The presence of the QIA is heavily felt throughout Europe. The authority has billion-dollar investments in several of Britain's most prominent landmarks and businesses: Barclays Bank, supermarket chain Sainsbury's, department story Harrod's and London skyscraper the Shard (the EU's tallest building). Qatar has also bought several luxury hotels in Paris, and is in the process of acquiring famous Parisian department store Printemps.

The prince is also renowned for his efforts to use sports as a way to boost the international reputation of the desert nation. A tennis and football enthusiast, the prince is head of the National Olympic Committee, oversaw Qatar's successful bid to host the 2022 FIFA World Cup and was the key player in the purchase of French football club Paris Saint-Germain.
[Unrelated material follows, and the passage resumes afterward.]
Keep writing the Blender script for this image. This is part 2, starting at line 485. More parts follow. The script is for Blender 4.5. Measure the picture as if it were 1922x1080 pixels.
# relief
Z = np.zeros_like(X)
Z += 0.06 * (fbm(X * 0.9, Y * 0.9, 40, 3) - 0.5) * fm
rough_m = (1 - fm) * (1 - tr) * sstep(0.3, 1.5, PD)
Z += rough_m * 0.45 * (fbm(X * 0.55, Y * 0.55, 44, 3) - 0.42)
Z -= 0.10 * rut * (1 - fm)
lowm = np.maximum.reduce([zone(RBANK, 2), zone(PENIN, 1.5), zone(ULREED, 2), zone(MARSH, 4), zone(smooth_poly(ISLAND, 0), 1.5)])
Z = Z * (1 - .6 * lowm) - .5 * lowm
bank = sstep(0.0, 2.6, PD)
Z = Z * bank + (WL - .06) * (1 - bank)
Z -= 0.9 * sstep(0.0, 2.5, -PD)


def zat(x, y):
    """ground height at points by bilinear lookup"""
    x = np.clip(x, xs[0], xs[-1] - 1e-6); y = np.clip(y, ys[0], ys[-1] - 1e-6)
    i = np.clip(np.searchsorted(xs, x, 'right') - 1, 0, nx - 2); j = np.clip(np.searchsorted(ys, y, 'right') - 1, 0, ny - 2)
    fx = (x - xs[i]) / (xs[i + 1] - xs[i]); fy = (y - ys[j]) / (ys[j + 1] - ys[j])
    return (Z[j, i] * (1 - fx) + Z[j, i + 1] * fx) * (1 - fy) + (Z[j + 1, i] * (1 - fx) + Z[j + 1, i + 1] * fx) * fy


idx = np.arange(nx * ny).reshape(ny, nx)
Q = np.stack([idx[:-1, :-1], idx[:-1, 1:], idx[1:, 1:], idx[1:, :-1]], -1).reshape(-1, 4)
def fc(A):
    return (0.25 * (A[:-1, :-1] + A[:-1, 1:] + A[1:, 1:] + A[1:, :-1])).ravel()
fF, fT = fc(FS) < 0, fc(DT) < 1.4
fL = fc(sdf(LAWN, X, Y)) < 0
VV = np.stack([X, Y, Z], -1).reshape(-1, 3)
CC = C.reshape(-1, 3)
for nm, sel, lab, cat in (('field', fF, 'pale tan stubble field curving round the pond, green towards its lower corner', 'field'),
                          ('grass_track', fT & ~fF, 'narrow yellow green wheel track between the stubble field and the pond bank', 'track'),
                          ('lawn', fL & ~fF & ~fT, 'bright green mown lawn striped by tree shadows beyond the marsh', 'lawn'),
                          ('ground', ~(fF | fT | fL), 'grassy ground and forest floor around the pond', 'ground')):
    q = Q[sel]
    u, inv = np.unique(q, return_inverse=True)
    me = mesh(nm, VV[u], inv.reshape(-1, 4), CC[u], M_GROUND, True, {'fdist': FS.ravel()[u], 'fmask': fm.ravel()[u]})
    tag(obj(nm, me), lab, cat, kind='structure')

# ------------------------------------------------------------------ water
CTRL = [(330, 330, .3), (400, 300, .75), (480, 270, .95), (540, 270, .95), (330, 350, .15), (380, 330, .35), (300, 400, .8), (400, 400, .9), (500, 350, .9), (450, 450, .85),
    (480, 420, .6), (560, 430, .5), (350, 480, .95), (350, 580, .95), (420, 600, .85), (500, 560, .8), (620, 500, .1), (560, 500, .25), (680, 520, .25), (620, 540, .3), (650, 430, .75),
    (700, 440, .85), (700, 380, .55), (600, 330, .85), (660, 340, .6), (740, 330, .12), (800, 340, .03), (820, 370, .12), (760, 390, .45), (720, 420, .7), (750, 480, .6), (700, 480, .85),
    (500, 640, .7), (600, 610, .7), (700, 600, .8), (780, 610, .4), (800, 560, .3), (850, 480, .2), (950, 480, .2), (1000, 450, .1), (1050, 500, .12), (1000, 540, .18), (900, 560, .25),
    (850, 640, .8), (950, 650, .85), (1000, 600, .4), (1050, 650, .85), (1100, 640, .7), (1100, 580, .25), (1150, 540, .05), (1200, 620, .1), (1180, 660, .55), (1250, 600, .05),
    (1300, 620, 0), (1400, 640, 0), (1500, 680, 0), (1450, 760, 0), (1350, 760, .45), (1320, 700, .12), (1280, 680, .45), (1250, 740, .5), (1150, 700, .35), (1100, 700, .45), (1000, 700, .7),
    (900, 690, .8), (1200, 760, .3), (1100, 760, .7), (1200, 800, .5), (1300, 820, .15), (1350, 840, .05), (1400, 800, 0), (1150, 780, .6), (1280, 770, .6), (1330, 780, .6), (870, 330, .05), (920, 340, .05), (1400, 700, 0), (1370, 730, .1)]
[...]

He prince also supervised the restoration of Souq Waqef, a working class market in Doha, which has become a much-visited tourist attraction in the Qatari capital, Doha.

Most importantly, he is known to have warm ties to diplomatic leaders in the West, notably in France (he is also fluent in French) and the U.S. The prince has also improved relations with Saudi Arabia, Qatar's main rival for leadership of the Arab world and former adversary in a longstanding border dispute.